Entries with scene source code:

+--

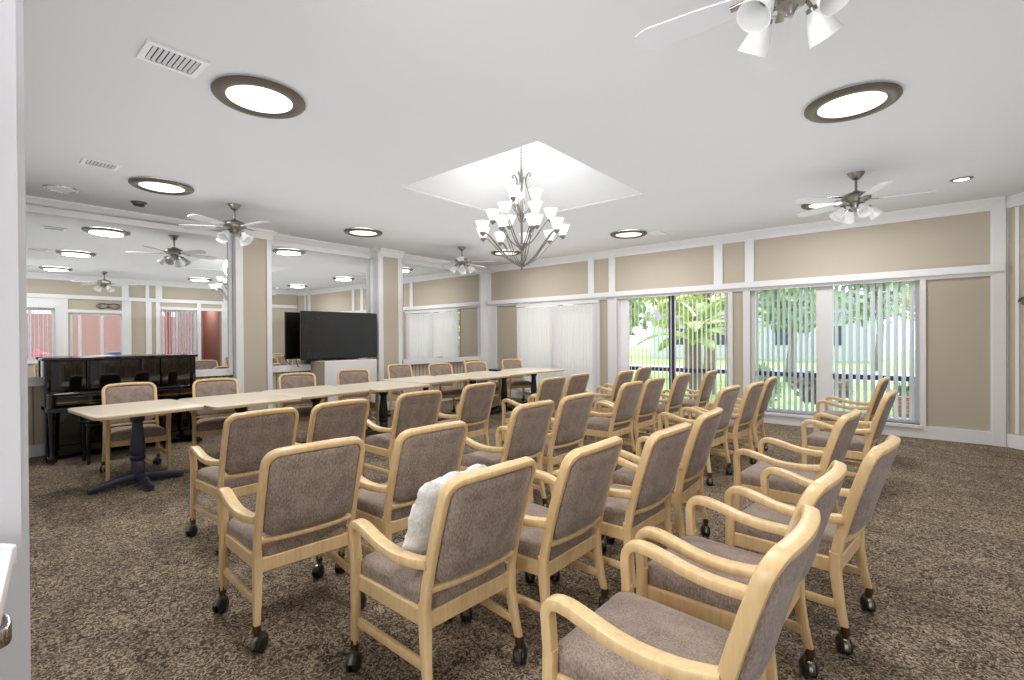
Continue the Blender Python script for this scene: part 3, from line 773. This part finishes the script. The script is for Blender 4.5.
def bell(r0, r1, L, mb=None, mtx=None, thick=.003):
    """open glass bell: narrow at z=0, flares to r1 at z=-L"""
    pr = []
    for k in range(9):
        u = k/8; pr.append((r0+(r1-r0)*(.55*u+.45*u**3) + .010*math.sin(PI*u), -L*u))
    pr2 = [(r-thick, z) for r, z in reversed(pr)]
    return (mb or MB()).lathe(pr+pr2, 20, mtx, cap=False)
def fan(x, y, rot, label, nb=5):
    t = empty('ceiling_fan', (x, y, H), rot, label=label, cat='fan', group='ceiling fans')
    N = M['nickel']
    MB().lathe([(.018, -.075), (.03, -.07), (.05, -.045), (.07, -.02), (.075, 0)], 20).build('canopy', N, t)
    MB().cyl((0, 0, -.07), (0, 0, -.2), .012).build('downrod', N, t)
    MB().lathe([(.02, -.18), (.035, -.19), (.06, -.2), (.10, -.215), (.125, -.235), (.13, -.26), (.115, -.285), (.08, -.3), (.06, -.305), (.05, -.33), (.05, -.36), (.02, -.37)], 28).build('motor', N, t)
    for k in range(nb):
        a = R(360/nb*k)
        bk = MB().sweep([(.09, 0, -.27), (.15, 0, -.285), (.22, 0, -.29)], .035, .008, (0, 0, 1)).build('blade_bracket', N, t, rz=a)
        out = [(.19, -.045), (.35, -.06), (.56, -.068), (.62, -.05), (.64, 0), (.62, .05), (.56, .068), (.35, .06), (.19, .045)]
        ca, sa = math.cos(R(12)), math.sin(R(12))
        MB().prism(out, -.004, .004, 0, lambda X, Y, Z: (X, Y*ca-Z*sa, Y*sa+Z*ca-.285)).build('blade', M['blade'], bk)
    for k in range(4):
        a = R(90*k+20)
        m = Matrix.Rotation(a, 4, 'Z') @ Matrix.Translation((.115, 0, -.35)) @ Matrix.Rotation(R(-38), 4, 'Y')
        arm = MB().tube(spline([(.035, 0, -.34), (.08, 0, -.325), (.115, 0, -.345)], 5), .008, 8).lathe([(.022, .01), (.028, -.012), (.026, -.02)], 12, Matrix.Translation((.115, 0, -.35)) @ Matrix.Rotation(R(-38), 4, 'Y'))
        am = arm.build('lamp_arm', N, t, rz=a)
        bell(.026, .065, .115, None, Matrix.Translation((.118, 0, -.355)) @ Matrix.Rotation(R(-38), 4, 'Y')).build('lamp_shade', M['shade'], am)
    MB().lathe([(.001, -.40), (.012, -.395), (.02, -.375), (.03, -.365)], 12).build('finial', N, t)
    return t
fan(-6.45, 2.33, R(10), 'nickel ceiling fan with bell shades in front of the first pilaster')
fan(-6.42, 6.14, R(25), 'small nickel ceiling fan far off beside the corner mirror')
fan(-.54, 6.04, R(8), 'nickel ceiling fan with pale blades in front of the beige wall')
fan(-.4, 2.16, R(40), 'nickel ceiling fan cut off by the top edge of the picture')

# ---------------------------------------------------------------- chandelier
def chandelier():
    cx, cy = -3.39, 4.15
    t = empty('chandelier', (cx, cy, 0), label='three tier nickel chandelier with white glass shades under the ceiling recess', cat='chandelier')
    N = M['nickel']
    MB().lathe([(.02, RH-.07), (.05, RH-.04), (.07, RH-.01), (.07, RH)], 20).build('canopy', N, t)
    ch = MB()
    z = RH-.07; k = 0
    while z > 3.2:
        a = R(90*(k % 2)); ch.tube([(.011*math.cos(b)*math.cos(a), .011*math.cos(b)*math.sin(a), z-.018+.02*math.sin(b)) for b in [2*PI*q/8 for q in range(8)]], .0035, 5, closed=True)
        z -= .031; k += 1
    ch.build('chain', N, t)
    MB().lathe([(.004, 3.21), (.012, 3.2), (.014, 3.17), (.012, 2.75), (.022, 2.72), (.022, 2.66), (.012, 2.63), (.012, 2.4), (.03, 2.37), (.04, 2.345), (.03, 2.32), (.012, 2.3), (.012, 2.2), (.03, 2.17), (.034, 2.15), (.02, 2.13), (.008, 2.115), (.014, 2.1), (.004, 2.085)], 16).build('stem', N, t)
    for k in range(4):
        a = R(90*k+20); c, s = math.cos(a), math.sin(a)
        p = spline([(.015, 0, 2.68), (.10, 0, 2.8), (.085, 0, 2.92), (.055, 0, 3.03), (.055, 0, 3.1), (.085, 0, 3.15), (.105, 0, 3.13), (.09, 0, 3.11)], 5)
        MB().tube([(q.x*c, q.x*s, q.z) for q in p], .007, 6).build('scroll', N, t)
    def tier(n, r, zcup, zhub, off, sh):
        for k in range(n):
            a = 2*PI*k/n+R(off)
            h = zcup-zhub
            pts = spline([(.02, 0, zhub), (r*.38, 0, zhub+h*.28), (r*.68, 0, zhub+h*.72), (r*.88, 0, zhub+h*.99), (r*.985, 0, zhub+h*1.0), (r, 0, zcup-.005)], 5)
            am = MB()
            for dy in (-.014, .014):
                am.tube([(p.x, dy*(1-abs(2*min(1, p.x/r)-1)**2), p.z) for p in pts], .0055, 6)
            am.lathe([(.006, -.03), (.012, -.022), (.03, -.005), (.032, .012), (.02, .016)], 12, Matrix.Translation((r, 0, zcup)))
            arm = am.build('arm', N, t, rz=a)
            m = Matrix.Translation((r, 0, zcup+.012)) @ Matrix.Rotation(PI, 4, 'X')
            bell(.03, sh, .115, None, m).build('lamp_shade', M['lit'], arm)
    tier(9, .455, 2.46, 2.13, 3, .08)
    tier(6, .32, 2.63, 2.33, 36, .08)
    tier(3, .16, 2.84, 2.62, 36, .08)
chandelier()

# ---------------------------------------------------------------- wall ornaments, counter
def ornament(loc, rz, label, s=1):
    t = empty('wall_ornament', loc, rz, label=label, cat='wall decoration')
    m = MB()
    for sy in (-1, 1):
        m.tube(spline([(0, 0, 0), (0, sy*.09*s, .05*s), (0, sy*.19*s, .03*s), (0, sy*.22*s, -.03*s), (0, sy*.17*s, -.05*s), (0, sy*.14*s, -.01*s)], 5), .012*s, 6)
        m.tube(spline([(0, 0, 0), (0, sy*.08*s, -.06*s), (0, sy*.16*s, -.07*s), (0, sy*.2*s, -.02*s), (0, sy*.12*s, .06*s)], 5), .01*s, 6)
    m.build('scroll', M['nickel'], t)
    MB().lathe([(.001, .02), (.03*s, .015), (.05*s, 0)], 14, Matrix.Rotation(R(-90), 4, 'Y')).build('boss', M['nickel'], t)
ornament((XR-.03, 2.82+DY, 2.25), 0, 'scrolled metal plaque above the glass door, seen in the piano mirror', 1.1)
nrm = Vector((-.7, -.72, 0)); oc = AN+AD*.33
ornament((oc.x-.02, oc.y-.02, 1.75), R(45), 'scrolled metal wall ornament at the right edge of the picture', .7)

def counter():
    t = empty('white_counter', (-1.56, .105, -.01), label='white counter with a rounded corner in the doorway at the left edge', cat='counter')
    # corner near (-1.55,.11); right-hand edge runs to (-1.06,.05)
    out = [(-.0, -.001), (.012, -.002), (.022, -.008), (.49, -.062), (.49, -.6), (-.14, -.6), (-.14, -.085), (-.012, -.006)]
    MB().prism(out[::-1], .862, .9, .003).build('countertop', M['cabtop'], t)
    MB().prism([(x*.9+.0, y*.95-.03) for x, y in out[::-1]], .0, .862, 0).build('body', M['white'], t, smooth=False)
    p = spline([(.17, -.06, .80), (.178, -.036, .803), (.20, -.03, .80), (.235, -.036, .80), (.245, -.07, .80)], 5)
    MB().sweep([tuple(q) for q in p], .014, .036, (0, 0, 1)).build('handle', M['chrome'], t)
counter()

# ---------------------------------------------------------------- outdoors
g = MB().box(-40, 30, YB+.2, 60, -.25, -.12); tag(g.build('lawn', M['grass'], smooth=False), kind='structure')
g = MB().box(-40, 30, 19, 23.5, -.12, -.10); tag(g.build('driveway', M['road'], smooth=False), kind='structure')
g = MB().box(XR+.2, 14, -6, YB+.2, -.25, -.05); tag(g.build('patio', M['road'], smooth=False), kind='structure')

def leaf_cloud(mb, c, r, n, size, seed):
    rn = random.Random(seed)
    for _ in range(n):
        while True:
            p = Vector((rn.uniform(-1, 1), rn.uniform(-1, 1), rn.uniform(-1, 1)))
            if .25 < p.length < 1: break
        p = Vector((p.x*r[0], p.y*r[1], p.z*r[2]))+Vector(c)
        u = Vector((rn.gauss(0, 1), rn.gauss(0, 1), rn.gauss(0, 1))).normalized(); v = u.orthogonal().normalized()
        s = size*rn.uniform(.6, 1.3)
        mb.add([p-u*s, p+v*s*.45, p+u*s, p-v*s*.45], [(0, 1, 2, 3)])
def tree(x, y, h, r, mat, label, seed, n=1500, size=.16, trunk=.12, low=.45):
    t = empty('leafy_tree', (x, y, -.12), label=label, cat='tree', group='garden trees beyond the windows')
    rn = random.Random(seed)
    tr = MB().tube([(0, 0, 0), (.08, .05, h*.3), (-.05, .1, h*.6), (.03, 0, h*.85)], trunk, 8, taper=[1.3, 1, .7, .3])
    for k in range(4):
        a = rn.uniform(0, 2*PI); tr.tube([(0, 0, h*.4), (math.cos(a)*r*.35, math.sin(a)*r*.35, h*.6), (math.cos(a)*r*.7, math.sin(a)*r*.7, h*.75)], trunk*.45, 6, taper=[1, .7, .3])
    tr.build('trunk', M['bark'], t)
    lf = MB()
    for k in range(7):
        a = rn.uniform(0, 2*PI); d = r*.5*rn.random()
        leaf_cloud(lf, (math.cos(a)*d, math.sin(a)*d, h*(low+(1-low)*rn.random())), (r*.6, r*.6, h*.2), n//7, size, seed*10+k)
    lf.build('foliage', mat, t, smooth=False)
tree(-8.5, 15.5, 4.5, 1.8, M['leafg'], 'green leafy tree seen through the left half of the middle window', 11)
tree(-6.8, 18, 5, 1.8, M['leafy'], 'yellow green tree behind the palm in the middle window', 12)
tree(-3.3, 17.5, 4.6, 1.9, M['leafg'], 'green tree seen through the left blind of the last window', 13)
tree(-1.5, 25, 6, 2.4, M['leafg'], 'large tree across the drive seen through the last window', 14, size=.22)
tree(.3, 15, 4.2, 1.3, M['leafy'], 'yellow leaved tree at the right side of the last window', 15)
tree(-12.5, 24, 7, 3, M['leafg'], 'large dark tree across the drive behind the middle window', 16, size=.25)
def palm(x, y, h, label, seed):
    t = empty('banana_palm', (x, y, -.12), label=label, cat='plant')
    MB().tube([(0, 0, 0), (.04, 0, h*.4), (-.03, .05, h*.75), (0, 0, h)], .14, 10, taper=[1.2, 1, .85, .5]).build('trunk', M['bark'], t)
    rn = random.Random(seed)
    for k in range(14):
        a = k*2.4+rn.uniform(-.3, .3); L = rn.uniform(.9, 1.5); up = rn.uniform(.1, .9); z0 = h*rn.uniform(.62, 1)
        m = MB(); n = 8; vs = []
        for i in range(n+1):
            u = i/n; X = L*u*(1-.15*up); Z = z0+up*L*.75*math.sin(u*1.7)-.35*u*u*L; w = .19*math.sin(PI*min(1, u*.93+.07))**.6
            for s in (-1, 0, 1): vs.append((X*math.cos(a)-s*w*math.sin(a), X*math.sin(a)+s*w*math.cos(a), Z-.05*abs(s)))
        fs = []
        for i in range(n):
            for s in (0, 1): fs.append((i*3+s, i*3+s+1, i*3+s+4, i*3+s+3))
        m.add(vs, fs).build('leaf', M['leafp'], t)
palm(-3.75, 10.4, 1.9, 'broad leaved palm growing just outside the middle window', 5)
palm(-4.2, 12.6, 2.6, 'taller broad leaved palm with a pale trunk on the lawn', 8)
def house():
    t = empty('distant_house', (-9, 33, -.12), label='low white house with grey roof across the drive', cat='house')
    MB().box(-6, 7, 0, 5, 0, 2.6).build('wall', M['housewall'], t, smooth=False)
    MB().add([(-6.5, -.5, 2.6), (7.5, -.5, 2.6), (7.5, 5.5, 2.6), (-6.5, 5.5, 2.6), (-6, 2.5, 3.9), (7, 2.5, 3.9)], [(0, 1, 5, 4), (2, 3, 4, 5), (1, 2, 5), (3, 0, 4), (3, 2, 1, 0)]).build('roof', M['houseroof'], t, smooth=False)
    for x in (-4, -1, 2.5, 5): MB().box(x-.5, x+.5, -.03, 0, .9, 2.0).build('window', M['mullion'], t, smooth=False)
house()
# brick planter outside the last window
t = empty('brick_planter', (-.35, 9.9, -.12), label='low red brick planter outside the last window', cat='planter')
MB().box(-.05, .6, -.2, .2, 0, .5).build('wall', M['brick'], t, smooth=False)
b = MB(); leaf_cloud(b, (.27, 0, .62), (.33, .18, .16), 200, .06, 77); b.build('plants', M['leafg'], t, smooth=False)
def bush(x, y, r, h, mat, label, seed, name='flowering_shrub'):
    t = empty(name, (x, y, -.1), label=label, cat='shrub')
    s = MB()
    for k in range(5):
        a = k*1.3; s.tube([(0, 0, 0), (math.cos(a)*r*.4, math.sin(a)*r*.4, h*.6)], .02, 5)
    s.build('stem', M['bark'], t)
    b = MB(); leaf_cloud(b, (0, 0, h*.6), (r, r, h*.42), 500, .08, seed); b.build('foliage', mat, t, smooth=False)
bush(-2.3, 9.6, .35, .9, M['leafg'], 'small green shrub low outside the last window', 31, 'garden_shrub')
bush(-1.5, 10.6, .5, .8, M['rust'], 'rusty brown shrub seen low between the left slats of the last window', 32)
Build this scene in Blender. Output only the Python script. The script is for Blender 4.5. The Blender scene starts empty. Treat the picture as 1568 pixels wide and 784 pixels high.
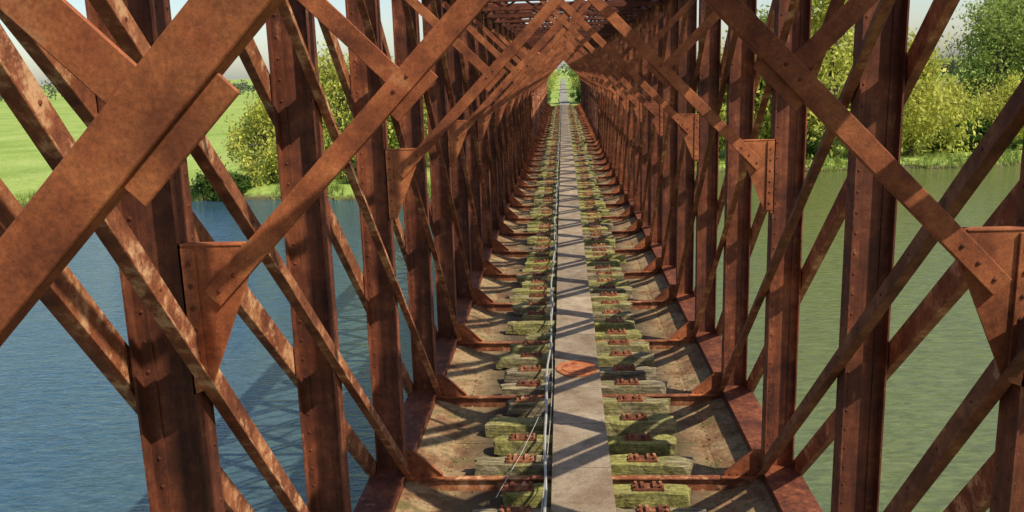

+--

Directions →
Look through the entries above; copy every line holding the string "this".

The output →
Continue the Blender Python script for this scene: part 3, from line 773. This part finishes the script. The script is for Blender 4.5.
Build this scene in Blender. Output only the Python script. The script is for Blender 4.5. The Blender scene starts empty. Treat the picture as 1568 pixels wide and 784 pixels high.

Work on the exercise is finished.